Data entries
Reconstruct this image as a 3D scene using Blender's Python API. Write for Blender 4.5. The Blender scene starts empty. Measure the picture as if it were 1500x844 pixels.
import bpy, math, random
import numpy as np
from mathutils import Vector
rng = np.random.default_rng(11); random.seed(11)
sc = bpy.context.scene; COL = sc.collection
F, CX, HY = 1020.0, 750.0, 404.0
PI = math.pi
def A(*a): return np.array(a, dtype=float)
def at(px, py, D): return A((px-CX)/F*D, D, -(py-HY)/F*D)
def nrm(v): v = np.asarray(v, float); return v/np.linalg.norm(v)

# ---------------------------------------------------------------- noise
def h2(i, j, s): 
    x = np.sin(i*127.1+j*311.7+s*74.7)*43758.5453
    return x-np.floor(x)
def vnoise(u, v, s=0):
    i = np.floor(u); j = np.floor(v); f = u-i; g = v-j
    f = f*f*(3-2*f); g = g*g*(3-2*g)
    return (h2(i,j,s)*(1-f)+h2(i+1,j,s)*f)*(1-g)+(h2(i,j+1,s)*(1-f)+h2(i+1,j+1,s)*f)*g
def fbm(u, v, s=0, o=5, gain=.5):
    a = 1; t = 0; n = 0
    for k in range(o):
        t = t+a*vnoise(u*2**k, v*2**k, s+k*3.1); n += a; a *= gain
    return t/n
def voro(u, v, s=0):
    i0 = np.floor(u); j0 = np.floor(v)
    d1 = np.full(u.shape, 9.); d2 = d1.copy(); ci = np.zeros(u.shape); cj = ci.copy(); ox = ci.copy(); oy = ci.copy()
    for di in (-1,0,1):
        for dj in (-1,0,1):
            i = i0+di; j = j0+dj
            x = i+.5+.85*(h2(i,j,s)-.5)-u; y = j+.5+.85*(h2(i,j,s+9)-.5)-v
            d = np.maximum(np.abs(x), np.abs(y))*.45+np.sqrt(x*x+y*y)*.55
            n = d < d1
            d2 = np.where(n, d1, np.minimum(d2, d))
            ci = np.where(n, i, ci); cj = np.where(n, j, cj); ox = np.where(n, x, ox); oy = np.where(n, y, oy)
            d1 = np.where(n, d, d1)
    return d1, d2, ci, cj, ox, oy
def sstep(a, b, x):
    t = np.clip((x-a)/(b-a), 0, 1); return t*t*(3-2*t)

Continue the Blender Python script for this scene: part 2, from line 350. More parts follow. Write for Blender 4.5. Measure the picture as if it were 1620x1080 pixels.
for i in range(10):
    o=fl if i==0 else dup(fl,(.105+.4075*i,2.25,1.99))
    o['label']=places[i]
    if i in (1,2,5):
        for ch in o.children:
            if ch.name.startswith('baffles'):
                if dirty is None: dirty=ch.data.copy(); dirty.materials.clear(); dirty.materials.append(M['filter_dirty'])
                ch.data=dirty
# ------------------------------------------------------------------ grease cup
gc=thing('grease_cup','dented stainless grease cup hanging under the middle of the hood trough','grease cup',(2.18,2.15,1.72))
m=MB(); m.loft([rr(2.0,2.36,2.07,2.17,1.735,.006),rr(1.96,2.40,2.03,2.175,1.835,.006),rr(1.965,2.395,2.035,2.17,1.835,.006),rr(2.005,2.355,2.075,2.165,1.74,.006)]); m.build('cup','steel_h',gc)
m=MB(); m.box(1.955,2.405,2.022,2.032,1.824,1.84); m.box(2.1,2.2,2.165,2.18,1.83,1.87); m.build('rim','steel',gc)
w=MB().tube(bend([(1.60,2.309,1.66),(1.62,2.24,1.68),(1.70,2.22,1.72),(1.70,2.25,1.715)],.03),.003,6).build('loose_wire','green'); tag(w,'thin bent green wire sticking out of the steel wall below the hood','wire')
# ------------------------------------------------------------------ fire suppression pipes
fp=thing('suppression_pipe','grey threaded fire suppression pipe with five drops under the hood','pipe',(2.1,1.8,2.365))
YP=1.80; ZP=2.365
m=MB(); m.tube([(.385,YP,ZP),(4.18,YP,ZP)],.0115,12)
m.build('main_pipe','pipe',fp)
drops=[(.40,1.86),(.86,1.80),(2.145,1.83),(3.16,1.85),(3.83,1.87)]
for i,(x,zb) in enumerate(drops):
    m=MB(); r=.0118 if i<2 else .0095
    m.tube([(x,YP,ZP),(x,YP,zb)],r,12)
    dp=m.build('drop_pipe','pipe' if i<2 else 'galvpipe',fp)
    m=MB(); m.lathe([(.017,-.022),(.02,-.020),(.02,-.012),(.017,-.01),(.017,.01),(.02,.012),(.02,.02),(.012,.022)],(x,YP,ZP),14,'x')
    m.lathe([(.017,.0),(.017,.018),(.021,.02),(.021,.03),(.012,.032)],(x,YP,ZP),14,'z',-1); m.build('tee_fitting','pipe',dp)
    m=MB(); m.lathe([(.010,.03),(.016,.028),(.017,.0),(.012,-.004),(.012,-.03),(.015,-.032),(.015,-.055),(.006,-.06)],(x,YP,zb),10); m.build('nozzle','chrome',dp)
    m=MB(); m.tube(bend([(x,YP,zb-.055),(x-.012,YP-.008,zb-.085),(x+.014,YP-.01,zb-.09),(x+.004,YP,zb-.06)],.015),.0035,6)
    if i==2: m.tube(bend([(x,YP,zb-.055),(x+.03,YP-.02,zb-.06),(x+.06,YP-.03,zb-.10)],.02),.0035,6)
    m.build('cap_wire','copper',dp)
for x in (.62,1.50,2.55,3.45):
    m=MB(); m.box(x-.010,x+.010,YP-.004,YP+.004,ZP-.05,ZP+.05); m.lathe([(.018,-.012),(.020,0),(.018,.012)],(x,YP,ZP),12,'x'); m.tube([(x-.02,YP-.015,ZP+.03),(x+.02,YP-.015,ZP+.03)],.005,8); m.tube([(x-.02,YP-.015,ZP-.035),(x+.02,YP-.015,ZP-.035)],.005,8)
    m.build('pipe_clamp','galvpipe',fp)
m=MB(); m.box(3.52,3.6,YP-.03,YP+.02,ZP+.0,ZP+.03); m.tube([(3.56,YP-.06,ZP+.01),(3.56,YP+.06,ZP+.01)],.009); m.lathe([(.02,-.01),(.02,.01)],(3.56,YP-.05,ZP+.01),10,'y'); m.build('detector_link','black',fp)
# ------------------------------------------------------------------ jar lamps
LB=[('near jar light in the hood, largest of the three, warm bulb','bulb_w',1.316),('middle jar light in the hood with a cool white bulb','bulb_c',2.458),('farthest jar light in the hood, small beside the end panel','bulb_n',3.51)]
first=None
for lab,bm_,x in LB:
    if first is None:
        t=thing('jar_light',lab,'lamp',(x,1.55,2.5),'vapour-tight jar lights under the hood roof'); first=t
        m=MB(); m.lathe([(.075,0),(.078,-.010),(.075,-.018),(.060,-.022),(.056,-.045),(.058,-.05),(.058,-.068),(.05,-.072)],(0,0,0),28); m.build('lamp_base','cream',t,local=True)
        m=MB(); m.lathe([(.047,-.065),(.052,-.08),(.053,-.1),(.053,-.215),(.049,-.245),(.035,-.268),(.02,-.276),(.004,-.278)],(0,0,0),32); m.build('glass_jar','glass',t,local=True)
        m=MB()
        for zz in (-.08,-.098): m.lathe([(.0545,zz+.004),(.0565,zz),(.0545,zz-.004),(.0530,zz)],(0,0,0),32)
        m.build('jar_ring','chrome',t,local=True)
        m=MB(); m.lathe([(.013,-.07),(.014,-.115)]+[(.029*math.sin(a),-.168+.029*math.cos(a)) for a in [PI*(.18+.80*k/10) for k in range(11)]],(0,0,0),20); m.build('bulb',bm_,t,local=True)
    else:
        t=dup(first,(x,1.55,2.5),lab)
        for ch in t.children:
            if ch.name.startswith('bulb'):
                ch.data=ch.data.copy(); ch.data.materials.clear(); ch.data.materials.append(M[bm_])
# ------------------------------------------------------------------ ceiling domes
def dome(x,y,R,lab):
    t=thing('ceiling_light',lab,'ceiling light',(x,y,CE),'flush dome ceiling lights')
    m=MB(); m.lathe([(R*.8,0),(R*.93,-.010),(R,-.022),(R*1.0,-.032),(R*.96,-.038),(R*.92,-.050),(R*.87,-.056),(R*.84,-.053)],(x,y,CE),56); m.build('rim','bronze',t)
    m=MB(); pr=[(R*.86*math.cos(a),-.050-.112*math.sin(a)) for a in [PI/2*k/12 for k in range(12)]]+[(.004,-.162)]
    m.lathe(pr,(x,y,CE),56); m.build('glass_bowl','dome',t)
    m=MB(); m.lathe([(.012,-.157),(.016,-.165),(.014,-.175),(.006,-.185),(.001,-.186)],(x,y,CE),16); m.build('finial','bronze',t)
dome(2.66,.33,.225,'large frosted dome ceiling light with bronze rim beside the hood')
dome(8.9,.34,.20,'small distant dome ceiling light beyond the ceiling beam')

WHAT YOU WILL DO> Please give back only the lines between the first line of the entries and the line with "def nrm(v): v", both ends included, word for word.

SOLUTION TO THE PROBLEM>
Reconstruct this image as a 3D scene using Blender's Python API. Write for Blender 4.5. The Blender scene starts empty. Measure the picture as if it were 1500x844 pixels.
import bpy, math, random
import numpy as np
from mathutils import Vector
rng = np.random.default_rng(11); random.seed(11)
sc = bpy.context.scene; COL = sc.collection
F, CX, HY = 1020.0, 750.0, 404.0
PI = math.pi
def A(*a): return np.array(a, dtype=float)
def at(px, py, D): return A((px-CX)/F*D, D, -(py-HY)/F*D)
def nrm(v): v = np.asarray(v, float); return v/np.linalg.norm(v)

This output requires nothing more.